Throttling

Canvas includes a built in dynamic throttling mechanism to prevent a single user from abusing the system and causing adverse effects for others. It works by having a rate limit, and a cost for every request. Each request subtracts from your quota, and the quota is automatically replenished over time. In the event that your API request is throttled, you will receive a 403 Forbidden (Rate Limit Exceeded) response. Your application should be prepared for this error, and retry the request at a later time.

To assist applications with planning, every request will return a X-Request-Cost header that is a floating point number of the amount that request deducted from your remaining quota. If throttling is applicable to this request (it could be disabled on your Canvas installation, or you are whitelisted and not subject to throttling), there will also be a X-Rate-Limit-Remaining header of your remaining quota.
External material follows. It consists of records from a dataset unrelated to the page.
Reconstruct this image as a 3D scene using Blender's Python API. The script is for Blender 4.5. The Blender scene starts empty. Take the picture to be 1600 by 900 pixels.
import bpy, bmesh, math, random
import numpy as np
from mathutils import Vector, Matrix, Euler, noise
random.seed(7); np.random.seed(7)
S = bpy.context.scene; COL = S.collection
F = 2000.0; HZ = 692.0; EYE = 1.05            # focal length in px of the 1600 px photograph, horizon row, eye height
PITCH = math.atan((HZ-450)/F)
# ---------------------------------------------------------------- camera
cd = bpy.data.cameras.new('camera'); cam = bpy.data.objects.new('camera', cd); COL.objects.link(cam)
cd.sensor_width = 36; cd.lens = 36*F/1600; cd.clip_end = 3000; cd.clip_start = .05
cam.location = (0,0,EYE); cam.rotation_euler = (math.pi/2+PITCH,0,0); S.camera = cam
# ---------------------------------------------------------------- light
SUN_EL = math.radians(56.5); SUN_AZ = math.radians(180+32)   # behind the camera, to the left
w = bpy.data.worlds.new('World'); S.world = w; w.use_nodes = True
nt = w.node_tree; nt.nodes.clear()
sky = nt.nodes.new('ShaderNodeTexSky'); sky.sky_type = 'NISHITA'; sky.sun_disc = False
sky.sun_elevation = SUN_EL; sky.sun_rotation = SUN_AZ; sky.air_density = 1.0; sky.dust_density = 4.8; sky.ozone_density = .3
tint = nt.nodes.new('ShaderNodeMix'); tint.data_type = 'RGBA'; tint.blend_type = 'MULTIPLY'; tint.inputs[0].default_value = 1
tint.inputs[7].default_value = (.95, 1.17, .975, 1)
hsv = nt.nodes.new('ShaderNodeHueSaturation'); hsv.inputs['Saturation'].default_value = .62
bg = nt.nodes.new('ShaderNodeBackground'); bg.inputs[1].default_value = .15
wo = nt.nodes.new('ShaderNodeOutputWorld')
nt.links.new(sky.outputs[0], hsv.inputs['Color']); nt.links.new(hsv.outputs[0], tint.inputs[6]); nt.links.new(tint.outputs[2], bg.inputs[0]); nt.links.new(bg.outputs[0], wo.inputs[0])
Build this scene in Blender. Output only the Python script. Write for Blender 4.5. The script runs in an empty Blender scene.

Since the cost of a request is roughly based on the amount of time it takes to process, and the quota (by default) replenishes at a rate faster than real-time, any API client that makes no more than one simultaneous request is unlikely to be throttled. Parallel requests are subject to an additional pre-flight penalty to prevent a large number of incoming requests being able to bring the system down before their cost is counted against their quota. As soon as each request finishes, the pre-flight penalty is credited back to the quota, and only the actual cost of the request is counted.

For applications that go through the OAuth flow and obtain an access token for each user, each access token has its own quota, and the developer need not be concerned with requests from one user causing another user to be throttled.